Aim of the task
Every entry that follows should be reproduced exactly.

--- START ---

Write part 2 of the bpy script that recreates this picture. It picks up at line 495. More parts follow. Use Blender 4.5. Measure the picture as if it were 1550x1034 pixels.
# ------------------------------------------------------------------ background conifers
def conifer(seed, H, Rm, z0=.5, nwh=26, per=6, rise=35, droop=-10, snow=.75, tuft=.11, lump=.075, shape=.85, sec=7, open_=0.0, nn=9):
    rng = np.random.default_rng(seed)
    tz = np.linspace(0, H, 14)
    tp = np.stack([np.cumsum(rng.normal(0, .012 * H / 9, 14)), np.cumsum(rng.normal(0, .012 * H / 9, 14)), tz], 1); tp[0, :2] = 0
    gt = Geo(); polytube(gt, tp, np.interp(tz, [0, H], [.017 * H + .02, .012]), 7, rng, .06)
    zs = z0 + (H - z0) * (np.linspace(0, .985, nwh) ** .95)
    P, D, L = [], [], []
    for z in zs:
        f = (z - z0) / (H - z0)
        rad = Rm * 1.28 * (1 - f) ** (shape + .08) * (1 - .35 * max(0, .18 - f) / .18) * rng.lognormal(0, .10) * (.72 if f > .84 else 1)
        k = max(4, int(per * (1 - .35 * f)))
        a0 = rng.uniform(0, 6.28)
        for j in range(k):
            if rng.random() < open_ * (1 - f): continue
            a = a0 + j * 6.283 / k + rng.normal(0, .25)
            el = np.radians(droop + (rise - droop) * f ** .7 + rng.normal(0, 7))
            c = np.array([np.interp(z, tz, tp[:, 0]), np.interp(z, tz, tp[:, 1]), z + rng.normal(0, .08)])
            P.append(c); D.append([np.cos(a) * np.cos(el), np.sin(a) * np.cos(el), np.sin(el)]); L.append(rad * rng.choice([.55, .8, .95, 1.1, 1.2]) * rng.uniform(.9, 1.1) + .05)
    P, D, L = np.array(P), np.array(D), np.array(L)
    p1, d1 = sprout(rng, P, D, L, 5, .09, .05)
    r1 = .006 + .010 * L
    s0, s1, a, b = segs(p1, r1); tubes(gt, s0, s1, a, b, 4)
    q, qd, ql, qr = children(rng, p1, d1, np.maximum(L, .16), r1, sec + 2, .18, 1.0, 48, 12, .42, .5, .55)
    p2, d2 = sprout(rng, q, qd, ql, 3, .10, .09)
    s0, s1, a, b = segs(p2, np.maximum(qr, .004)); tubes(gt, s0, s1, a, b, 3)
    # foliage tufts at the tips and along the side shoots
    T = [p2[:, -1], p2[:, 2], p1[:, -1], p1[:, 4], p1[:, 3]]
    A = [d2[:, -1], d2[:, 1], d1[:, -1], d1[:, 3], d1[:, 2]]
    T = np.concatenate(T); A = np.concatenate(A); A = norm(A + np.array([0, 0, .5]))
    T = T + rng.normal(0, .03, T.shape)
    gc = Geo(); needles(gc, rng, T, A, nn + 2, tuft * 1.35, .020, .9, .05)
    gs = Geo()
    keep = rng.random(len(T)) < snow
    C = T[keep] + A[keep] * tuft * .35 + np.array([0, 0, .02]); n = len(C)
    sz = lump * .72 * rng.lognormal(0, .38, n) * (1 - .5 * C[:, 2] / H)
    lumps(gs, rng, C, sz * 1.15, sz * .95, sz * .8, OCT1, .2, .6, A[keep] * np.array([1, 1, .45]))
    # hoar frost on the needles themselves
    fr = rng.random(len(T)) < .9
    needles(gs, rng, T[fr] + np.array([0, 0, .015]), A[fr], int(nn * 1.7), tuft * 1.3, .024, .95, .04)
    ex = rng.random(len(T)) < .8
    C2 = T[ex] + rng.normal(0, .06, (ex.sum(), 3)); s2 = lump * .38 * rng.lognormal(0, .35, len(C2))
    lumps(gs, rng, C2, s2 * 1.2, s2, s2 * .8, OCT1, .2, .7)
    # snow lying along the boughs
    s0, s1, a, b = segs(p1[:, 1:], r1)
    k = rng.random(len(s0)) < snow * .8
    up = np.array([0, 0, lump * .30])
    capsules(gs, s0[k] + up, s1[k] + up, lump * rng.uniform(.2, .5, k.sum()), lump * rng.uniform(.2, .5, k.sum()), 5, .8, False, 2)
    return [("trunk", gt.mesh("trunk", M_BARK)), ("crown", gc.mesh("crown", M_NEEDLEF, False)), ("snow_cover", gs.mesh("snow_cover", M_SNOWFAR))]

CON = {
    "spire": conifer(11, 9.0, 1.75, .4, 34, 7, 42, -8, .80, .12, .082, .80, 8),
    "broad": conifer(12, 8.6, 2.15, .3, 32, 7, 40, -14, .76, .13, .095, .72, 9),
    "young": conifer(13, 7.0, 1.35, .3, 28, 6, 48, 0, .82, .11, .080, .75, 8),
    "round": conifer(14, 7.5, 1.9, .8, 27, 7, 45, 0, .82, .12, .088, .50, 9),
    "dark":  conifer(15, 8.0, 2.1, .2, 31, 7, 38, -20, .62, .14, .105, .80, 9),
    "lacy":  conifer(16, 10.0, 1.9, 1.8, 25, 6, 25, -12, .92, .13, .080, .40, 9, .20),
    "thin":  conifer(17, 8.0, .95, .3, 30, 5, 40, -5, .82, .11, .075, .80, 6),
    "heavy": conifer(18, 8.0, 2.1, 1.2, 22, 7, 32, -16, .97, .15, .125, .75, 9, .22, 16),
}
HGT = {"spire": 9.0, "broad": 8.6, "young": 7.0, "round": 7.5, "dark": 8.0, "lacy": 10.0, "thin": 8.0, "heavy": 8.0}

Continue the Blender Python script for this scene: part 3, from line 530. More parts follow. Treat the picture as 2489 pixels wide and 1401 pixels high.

--- END ---

Response below
Write part 2 of the bpy script that recreates this picture. It picks up at line 495. More parts follow. Use Blender 4.5. Measure the picture as if it were 1550x1034 pixels.
# ------------------------------------------------------------------ background conifers
def conifer(seed, H, Rm, z0=.5, nwh=26, per=6, rise=35, droop=-10, snow=.75, tuft=.11, lump=.075, shape=.85, sec=7, open_=0.0, nn=9):
    rng = np.random.default_rng(seed)
    tz = np.linspace(0, H, 14)
    tp = np.stack([np.cumsum(rng.normal(0, .012 * H / 9, 14)), np.cumsum(rng.normal(0, .012 * H / 9, 14)), tz], 1); tp[0, :2] = 0
    gt = Geo(); polytube(gt, tp, np.interp(tz, [0, H], [.017 * H + .02, .012]), 7, rng, .06)
    zs = z0 + (H - z0) * (np.linspace(0, .985, nwh) ** .95)
    P, D, L = [], [], []
    for z in zs:
        f = (z - z0) / (H - z0)
        rad = Rm * 1.28 * (1 - f) ** (shape + .08) * (1 - .35 * max(0, .18 - f) / .18) * rng.lognormal(0, .10) * (.72 if f > .84 else 1)
        k = max(4, int(per * (1 - .35 * f)))
        a0 = rng.uniform(0, 6.28)
        for j in range(k):
            if rng.random() < open_ * (1 - f): continue
            a = a0 + j * 6.283 / k + rng.normal(0, .25)
            el = np.radians(droop + (rise - droop) * f ** .7 + rng.normal(0, 7))
            c = np.array([np.interp(z, tz, tp[:, 0]), np.interp(z, tz, tp[:, 1]), z + rng.normal(0, .08)])
            P.append(c); D.append([np.cos(a) * np.cos(el), np.sin(a) * np.cos(el), np.sin(el)]); L.append(rad * rng.choice([.55, .8, .95, 1.1, 1.2]) * rng.uniform(.9, 1.1) + .05)
    P, D, L = np.array(P), np.array(D), np.array(L)
    p1, d1 = sprout(rng, P, D, L, 5, .09, .05)
    r1 = .006 + .010 * L
    s0, s1, a, b = segs(p1, r1); tubes(gt, s0, s1, a, b, 4)
    q, qd, ql, qr = children(rng, p1, d1, np.maximum(L, .16), r1, sec + 2, .18, 1.0, 48, 12, .42, .5, .55)
    p2, d2 = sprout(rng, q, qd, ql, 3, .10, .09)
    s0, s1, a, b = segs(p2, np.maximum(qr, .004)); tubes(gt, s0, s1, a, b, 3)
    # foliage tufts at the tips and along the side shoots
    T = [p2[:, -1], p2[:, 2], p1[:, -1], p1[:, 4], p1[:, 3]]
    A = [d2[:, -1], d2[:, 1], d1[:, -1], d1[:, 3], d1[:, 2]]
    T = np.concatenate(T); A = np.concatenate(A); A = norm(A + np.array([0, 0, .5]))
    T = T + rng.normal(0, .03, T.shape)
    gc = Geo(); needles(gc, rng, T, A, nn + 2, tuft * 1.35, .020, .9, .05)
    gs = Geo()
    keep = rng.random(len(T)) < snow
    C = T[keep] + A[keep] * tuft * .35 + np.array([0, 0, .02]); n = len(C)
    sz = lump * .72 * rng.lognormal(0, .38, n) * (1 - .5 * C[:, 2] / H)
    lumps(gs, rng, C, sz * 1.15, sz * .95, sz * .8, OCT1, .2, .6, A[keep] * np.array([1, 1, .45]))
    # hoar frost on the needles themselves
    fr = rng.random(len(T)) < .9
    needles(gs, rng, T[fr] + np.array([0, 0, .015]), A[fr], int(nn * 1.7), tuft * 1.3, .024, .95, .04)
    ex = rng.random(len(T)) < .8
    C2 = T[ex] + rng.normal(0, .06, (ex.sum(), 3)); s2 = lump * .38 * rng.lognormal(0, .35, len(C2))
    lumps(gs, rng, C2, s2 * 1.2, s2, s2 * .8, OCT1, .2, .7)
    # snow lying along the boughs
    s0, s1, a, b = segs(p1[:, 1:], r1)
    k = rng.random(len(s0)) < snow * .8
    up = np.array([0, 0, lump * .30])
    capsules(gs, s0[k] + up, s1[k] + up, lump * rng.uniform(.2, .5, k.sum()), lump * rng.uniform(.2, .5, k.sum()), 5, .8, False, 2)
    return [("trunk", gt.mesh("trunk", M_BARK)), ("crown", gc.mesh("crown", M_NEEDLEF, False)), ("snow_cover", gs.mesh("snow_cover", M_SNOWFAR))]

CON = {
    "spire": conifer(11, 9.0, 1.75, .4, 34, 7, 42, -8, .80, .12, .082, .80, 8),
    "broad": conifer(12, 8.6, 2.15, .3, 32, 7, 40, -14, .76, .13, .095, .72, 9),
    "young": conifer(13, 7.0, 1.35, .3, 28, 6, 48, 0, .82, .11, .080, .75, 8),
    "round": conifer(14, 7.5, 1.9, .8, 27, 7, 45, 0, .82, .12, .088, .50, 9),
    "dark":  conifer(15, 8.0, 2.1, .2, 31, 7, 38, -20, .62, .14, .105, .80, 9),
    "lacy":  conifer(16, 10.0, 1.9, 1.8, 25, 6, 25, -12, .92, .13, .080, .40, 9, .20),
    "thin":  conifer(17, 8.0, .95, .3, 30, 5, 40, -5, .82, .11, .075, .80, 6),
    "heavy": conifer(18, 8.0, 2.1, 1.2, 22, 7, 32, -16, .97, .15, .125, .75, 9, .22, 16),
}
HGT = {"spire": 9.0, "broad": 8.6, "young": 7.0, "round": 7.5, "dark": 8.0, "lacy": 10.0, "thin": 8.0, "heavy": 8.0}

Continue the Blender Python script for this scene: part 3, from line 530. More parts follow. Treat the picture as 2489 pixels wide and 1401 pixels high.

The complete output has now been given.